The Guard

The Truth On Board

Transport Month closed with a prayer

By Emily Setona

HARRISMITH – This year’s annual October Transport Month closed off with an interdenominational prayer on the N3 Road last Friday, amid concerns that the death toll on the roads is statistically ‘frightening’ and one death is one too many.

During the month of October, the department of police, roads and transport in the Free State embarked on a rigorous campaign to educate motorists about the importance of observing road safety rules before the festive season picks up.

Key stakeholders came together to close off the transport month with an interdenominational prayer event at the Balmoral Shell Ultra City in Harrismith.
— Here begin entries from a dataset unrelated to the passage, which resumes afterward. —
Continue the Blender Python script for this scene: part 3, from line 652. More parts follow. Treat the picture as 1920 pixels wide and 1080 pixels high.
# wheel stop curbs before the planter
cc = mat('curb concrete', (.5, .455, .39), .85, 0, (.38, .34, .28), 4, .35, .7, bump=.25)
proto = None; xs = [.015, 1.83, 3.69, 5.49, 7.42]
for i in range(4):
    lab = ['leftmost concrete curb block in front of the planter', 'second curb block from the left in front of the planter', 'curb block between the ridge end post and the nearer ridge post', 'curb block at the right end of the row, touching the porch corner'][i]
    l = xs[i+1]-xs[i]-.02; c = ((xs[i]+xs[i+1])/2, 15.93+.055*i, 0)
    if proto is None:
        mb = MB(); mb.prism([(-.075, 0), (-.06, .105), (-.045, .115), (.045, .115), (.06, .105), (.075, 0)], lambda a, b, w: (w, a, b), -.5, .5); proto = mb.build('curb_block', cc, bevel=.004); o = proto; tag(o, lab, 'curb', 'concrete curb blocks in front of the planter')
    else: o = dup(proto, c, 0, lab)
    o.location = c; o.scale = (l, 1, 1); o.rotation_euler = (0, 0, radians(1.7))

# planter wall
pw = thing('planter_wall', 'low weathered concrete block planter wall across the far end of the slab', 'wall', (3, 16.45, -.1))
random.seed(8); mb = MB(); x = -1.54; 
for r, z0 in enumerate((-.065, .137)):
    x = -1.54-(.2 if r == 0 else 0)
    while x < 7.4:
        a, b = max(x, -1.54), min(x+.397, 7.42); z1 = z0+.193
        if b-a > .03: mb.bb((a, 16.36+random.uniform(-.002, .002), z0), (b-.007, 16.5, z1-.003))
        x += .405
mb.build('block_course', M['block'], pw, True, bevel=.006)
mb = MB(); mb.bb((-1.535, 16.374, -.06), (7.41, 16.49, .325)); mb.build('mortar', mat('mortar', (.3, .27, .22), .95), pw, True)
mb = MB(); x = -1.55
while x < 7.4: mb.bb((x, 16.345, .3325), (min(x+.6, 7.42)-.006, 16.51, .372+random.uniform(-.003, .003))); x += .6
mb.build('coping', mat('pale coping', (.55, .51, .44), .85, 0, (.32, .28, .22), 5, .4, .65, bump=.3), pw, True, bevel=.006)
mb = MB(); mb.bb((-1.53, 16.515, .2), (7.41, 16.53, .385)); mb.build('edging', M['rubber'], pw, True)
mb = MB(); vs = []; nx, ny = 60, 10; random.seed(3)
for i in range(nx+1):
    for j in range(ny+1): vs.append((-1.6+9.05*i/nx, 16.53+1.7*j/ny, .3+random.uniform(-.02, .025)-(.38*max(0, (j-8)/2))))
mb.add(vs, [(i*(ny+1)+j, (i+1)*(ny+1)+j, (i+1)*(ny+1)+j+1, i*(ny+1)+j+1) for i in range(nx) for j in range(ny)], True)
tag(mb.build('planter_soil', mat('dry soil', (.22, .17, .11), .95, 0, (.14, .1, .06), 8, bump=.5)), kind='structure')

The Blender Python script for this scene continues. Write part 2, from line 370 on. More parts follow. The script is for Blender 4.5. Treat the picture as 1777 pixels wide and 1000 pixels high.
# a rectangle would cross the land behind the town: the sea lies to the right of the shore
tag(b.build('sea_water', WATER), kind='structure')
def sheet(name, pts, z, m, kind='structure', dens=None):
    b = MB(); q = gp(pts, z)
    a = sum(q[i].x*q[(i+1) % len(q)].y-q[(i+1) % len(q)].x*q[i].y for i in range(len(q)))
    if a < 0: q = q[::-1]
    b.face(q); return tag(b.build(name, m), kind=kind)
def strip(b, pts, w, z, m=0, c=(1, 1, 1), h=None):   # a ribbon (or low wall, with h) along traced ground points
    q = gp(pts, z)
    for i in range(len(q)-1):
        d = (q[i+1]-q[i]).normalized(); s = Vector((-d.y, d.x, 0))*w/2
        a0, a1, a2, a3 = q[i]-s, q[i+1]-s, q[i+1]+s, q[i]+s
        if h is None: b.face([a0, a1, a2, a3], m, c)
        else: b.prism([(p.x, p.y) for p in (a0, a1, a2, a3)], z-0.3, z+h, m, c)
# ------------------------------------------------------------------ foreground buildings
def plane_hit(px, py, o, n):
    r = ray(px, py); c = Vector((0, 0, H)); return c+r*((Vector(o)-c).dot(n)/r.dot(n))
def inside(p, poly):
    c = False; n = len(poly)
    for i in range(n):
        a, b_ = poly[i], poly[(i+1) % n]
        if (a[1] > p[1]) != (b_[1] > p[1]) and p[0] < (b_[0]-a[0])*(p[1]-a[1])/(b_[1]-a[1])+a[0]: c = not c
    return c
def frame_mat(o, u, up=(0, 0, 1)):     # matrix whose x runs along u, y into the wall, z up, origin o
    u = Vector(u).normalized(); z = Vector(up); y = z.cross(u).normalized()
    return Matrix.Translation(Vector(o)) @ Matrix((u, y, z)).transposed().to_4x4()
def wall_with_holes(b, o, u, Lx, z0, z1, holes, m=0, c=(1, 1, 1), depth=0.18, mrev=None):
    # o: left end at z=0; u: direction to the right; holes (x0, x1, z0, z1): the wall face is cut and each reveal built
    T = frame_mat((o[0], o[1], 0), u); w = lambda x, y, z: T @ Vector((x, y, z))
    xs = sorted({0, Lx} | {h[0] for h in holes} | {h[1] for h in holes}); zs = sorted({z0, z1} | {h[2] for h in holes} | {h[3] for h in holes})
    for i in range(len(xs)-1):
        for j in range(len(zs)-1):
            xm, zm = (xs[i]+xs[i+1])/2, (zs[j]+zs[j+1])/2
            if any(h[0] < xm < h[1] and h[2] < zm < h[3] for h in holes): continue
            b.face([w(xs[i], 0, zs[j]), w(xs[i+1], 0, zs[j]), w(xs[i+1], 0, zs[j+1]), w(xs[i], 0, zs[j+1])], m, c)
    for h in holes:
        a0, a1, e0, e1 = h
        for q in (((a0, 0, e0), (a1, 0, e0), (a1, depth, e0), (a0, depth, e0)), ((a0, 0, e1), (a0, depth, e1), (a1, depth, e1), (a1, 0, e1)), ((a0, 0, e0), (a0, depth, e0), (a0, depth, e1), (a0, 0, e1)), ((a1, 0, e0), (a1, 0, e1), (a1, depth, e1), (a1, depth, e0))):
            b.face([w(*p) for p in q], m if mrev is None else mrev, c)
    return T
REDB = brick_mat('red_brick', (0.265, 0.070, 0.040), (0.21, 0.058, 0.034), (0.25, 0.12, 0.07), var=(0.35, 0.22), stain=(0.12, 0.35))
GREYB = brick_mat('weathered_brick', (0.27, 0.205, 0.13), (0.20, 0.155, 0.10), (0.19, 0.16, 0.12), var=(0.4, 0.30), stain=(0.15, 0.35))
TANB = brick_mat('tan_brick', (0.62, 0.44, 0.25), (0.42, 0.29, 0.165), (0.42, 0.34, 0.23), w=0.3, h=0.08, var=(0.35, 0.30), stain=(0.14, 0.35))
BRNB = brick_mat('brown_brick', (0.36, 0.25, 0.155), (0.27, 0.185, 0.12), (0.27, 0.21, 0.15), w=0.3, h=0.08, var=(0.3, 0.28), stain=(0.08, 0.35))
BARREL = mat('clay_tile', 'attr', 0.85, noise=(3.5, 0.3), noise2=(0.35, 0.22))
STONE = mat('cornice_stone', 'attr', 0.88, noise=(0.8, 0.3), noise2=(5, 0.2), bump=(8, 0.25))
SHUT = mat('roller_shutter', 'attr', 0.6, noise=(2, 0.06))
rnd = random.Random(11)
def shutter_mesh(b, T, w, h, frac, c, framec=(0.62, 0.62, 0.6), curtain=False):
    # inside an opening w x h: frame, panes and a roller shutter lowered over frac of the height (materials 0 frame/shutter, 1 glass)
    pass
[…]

The department of Transport, the Road Traffic Management Corporation (RTMC), the Road Traffic Infringement Agency (RTIA), South African Breweries (SAB) and other stakeholders gave a message of support to motorists and the government officials who have to protect members of the public on the roads this festive season.

The head of communication of RTIA, Fakadzi Malindzisa, informed those in attendance about AARTO – an acronym for Administrative Adjudication of Road Traffic Offences – which is guided by an act of Parliament (ACT No. 46 of 1998) and is currently being implemented on a pilot basis in the Johannesburg and Tshwane Metropolitan areas.

“The RTIA is responsible for coordinating the implementation of AARTO throughout the country, that is why we are here in the Free State this month to make motorists aware,” Malindzisa said.

With statistics showing that the death toll on South African roads is 3 500 deaths every 24 hours, Thabang Mashia of SAB said: “We at SAB are aware that motorists have adopted a culture of ‘one for the road’ and in response to this we say none for the road.”

SAB has decided to promote the consumption of non-alcoholic beverages or alcoholic beverages with a lower percentage of alcohol.

With the festive season around the corner, pastors from different denominations preached to the audience the seven words of caution on road safety: vehicle fitness; overloading; safety Belt; pedestrian safety; speeding; fatigue; and drunk driving.  

The acting head of department of police, roads and transport Mosa Tlali spoke on behalf of MEC William Bulwane who couldn’t make it to the event due to other commitments. “All the pastors who spoke at this event had powerful words to share and perhaps it is in inviting them here with God in our midst that this war against this high toll of road accidents can be defeated. I am truly humbled and honoured to be part of this event.”